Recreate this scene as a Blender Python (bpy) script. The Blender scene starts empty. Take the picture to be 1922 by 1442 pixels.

_ _ _ _

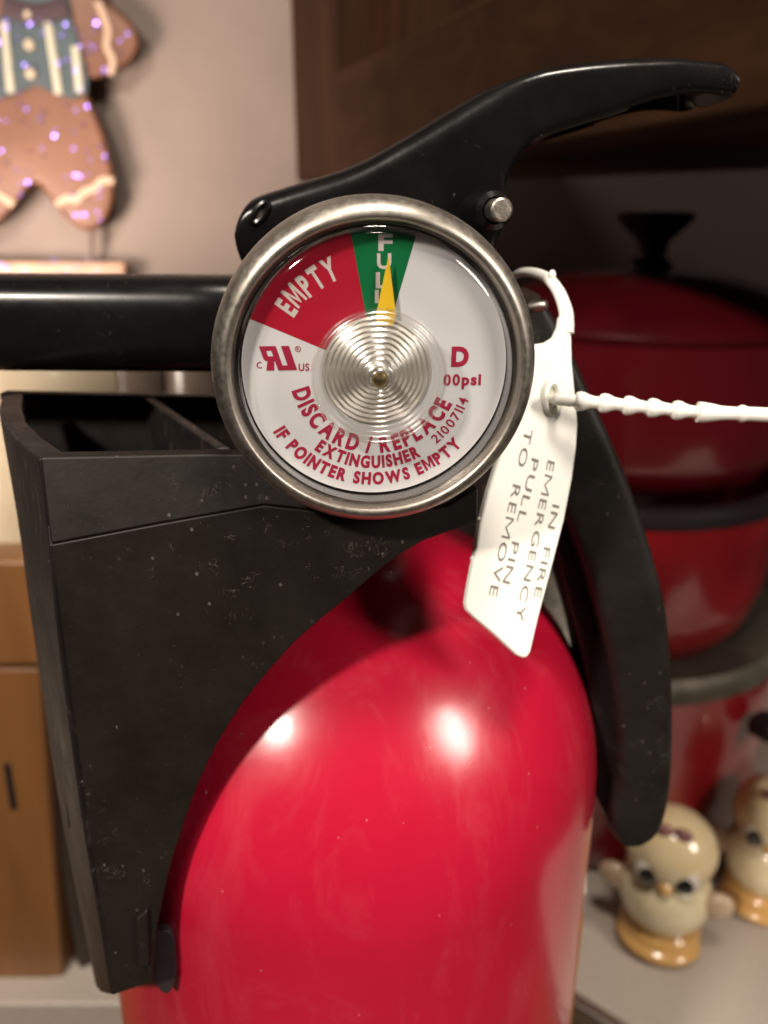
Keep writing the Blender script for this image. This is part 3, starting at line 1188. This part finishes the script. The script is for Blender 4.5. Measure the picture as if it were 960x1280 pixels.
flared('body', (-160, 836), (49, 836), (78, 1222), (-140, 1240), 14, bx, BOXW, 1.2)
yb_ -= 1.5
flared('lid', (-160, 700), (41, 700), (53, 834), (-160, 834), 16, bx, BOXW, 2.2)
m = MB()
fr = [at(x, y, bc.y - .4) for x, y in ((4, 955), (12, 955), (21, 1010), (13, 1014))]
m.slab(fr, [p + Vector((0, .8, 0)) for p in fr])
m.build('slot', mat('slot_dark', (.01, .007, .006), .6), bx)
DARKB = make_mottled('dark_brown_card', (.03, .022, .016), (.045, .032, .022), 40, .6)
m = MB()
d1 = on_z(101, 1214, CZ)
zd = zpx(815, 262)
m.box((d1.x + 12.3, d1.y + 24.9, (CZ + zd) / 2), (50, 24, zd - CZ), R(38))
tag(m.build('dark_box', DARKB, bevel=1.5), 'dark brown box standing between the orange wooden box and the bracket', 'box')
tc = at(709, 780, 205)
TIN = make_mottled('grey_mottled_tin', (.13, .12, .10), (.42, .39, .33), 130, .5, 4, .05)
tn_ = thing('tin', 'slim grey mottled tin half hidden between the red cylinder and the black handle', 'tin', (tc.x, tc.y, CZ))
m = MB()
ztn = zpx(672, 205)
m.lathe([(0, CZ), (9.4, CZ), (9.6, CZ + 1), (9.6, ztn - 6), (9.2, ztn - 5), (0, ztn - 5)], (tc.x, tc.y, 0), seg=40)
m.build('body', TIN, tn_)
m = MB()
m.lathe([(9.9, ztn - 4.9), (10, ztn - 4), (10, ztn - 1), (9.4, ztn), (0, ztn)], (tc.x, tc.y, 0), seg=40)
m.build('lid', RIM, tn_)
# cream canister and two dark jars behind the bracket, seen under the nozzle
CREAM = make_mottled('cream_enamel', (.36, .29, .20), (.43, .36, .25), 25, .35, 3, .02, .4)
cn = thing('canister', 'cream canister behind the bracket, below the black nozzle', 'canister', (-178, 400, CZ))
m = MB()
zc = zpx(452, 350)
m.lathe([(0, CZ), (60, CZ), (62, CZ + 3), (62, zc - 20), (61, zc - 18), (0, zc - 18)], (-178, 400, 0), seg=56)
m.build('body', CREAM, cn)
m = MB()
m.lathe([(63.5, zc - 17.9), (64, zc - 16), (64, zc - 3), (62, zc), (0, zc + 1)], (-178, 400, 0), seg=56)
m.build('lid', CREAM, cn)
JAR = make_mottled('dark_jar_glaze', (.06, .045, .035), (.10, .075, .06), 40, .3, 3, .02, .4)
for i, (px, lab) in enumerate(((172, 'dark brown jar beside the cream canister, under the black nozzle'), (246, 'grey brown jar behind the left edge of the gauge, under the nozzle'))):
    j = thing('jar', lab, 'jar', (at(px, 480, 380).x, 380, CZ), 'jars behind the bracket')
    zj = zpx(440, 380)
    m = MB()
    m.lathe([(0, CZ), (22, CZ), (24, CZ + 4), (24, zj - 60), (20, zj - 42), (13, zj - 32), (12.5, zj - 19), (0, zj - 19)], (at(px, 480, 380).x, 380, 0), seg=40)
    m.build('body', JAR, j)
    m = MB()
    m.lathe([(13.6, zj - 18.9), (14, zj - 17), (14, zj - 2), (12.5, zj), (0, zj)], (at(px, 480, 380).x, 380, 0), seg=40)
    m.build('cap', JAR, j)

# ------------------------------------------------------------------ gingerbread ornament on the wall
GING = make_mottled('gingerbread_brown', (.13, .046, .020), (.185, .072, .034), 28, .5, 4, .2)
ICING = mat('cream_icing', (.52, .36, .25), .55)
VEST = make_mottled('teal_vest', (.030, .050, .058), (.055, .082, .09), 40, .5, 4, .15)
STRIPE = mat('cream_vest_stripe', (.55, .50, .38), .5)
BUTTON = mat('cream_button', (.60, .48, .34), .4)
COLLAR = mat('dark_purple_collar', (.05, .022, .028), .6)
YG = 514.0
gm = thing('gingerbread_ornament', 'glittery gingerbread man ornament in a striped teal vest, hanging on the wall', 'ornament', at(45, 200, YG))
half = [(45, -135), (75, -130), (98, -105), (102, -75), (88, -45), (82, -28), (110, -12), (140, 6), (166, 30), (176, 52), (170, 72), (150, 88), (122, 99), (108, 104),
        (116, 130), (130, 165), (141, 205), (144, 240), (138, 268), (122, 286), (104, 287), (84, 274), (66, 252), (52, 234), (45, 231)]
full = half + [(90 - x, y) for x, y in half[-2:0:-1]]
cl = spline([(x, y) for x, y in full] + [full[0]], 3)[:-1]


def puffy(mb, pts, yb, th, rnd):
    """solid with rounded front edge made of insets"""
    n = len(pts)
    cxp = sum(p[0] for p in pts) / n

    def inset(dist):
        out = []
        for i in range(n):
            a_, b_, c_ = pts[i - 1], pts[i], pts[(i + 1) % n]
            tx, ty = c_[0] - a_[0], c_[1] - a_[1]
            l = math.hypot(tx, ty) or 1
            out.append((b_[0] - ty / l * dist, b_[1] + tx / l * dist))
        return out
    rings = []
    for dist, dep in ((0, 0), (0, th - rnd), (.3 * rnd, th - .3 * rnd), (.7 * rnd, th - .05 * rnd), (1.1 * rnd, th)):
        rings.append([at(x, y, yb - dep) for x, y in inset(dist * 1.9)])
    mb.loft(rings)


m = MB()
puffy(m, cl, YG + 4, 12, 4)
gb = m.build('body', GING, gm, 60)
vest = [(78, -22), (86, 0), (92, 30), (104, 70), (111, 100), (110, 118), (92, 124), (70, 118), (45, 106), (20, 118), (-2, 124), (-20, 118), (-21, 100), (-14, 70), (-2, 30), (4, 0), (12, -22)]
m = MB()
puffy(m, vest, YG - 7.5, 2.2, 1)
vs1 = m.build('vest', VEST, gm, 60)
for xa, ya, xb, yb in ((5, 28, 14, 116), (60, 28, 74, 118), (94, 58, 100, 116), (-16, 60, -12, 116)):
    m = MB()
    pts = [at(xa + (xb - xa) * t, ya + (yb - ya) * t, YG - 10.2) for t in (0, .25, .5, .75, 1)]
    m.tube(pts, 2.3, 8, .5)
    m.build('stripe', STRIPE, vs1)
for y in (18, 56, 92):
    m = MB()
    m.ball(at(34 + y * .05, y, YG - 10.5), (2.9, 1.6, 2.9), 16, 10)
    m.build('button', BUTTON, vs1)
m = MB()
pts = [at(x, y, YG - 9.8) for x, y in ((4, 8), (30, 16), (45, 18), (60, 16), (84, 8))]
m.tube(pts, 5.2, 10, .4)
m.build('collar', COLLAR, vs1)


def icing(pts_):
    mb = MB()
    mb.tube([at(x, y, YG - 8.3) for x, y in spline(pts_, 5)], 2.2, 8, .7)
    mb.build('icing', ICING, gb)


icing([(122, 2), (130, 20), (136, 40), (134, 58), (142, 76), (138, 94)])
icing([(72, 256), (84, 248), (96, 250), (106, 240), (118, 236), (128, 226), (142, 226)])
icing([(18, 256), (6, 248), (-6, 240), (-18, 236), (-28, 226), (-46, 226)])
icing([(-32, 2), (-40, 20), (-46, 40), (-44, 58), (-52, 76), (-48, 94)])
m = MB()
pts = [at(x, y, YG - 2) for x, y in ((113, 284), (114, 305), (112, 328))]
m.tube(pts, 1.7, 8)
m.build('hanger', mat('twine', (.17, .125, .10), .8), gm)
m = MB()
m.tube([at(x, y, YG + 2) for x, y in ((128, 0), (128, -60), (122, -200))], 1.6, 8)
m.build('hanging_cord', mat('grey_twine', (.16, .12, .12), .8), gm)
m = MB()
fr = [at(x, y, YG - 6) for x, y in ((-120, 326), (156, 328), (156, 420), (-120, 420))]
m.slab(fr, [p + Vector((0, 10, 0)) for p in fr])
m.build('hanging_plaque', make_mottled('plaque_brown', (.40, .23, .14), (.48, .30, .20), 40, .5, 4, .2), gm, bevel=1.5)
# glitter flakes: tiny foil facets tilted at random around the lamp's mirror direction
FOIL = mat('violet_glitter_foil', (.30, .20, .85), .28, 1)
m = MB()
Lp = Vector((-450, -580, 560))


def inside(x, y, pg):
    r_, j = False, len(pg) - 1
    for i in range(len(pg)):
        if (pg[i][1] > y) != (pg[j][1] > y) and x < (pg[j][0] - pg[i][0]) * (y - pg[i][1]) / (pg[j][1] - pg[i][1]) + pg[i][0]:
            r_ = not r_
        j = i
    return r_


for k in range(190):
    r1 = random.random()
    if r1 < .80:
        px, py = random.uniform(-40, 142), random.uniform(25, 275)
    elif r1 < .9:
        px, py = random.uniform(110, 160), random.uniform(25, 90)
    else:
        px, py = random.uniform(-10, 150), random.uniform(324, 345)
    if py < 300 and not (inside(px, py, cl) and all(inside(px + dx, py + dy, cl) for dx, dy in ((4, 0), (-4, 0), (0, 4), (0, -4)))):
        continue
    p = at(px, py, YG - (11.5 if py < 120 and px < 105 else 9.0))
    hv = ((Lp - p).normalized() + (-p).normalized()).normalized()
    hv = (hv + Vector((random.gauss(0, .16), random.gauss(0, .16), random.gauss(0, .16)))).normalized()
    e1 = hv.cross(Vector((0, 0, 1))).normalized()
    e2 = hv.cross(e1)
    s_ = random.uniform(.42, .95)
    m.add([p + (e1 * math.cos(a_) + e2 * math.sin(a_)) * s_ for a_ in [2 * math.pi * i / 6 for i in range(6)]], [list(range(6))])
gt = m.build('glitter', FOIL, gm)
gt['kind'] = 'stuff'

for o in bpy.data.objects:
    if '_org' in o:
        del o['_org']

_ _ _ _

**THE TASK**
Select every line above that contains the word "this", and copy it.

**WRITTEN REPLY**
Recreate this scene as a Blender Python (bpy) script. The Blender scene starts empty. Take the picture to be 1922 by 1442 pixels.
Keep writing the Blender script for this image. This is part 3, starting at line 1188. This part finishes the script. The script is for Blender 4.5. Measure the picture as if it were 960x1280 pixels.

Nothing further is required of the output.